Marco, se ti chiedo di spiegarmi cos’è l’accoglienza, dato che ne hai fatto una scelta di vita così fondamentale, cosa mi rispondi?
Già, sono venticinque anni che “vivo” di accoglienza. Ora il concetto è cambiato, rispetto a prima, c’è una presenza maggiore di persone immigrate. Mi rendo conto però che praticare l’accoglienza è più facile unendo le energie. La nostra forza sta nel fatto che sì siamo una comunità di famiglie che non vuole chiudersi in se stessa, però ha le possibilità farlo, a cominciare dagli spazi fisici. E ci sosteniamo a vicenda. Agire da soli è senz’altro più complicato. Una famiglia sola magari ha più remore all’accoglienza, dovendo far fronte a una quotidianità che può essere difficoltosa: non si può ridurre l’accoglienza a un semplice slancio di bontà, perché poi c’è la realtà da affrontare. E poi c’è un altro aspetto da raccontare: l’accoglienza è un dono, come dice Papa Francesco. Non dobbiamo privarcene. Far entrare in casa persone che all’inizio sono degli estranei è un arricchimento.

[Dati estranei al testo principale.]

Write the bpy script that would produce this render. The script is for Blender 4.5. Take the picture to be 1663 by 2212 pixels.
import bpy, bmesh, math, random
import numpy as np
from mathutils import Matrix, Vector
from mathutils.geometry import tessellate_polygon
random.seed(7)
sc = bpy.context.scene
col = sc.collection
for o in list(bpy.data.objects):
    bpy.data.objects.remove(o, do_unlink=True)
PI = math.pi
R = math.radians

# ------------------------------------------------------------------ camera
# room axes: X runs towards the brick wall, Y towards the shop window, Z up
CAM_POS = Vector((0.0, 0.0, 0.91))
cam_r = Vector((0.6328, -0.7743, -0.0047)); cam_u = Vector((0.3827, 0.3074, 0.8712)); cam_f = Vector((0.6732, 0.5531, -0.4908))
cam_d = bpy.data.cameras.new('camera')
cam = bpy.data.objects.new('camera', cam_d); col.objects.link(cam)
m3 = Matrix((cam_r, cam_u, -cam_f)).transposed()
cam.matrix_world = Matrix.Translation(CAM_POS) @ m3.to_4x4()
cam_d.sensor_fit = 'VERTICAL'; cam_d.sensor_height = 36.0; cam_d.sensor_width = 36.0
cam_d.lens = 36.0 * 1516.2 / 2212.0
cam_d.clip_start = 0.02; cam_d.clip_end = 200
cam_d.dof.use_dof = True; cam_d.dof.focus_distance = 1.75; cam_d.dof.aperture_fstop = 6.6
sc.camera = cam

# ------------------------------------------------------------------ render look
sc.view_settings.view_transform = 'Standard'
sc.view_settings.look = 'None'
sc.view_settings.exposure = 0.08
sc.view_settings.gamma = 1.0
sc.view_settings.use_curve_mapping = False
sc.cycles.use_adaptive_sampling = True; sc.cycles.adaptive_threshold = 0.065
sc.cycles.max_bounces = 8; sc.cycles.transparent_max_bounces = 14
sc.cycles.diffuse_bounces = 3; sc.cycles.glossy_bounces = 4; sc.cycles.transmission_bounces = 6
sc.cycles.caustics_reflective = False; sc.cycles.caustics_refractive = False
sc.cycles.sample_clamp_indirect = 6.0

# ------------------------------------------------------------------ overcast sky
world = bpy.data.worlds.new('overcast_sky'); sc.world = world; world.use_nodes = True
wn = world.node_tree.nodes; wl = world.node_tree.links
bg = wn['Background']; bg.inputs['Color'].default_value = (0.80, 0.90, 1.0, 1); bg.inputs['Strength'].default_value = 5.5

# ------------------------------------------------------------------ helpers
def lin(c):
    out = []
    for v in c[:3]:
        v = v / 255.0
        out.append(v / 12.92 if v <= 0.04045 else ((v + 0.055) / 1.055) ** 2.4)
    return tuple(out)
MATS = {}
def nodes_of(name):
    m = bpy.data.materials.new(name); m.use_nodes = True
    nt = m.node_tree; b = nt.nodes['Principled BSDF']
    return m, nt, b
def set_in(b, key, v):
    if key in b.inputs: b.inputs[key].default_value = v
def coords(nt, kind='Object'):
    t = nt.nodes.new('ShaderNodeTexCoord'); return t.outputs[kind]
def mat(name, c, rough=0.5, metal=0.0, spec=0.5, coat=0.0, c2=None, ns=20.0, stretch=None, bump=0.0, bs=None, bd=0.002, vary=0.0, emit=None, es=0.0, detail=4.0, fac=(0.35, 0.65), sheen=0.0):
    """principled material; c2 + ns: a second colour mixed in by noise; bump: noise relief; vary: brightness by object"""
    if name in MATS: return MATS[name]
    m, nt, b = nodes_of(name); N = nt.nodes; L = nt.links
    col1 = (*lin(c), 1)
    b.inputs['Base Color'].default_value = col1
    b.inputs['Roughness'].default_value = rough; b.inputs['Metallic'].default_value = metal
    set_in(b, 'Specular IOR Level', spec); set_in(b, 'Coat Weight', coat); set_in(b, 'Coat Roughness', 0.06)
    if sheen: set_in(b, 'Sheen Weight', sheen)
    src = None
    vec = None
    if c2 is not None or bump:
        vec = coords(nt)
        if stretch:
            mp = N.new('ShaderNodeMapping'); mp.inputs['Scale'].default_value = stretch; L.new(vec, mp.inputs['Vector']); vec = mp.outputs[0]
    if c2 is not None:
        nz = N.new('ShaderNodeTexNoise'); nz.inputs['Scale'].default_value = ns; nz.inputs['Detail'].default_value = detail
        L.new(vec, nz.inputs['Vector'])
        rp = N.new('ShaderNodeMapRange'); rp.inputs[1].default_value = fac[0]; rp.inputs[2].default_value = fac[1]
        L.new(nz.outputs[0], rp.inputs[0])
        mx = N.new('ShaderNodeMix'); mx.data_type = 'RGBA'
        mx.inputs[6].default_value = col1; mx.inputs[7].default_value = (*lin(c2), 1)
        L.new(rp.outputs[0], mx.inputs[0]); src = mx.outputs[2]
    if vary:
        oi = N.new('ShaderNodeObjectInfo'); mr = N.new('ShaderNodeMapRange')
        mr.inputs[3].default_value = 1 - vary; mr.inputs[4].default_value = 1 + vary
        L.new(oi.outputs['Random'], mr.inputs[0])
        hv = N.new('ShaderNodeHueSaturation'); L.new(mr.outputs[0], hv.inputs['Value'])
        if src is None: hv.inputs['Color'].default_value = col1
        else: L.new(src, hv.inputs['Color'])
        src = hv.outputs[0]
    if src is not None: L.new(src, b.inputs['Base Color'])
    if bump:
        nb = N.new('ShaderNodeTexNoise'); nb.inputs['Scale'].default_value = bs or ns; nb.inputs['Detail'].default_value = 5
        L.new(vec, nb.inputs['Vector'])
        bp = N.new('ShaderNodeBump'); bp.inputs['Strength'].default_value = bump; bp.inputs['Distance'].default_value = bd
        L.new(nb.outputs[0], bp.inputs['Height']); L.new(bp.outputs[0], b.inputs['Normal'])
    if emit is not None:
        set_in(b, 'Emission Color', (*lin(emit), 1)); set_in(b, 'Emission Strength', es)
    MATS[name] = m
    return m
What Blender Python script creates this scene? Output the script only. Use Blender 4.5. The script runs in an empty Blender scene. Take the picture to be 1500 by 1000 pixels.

Siete riusciti a coinvolgere anche i vostri figli in questa scelta?
Sì, in questi ultimi anni, ora che sono tutti cresciuti, sono stati anche loro a dirci, noi lo possiamo fare. Per i nostri figli la Comunità è stata il loro modo di crescere in una famiglia, non ne hanno conosciuto un altro. Da piccoli si sono molto divertiti a giocare tutti insieme e spesso all’aria aperta. Con l’adolescenza hanno sofferto un po’ soprattutto il fatto di vivere in una casa isolata dalla città. Crescendo si sono resi conto di vivere un’esperienza diversa. La Comunità però ha insegnato loro a saper gestire le relazioni, fin da bambini. Ora sono ragazzi abituati alle relazioni sociali. E sanno accogliere.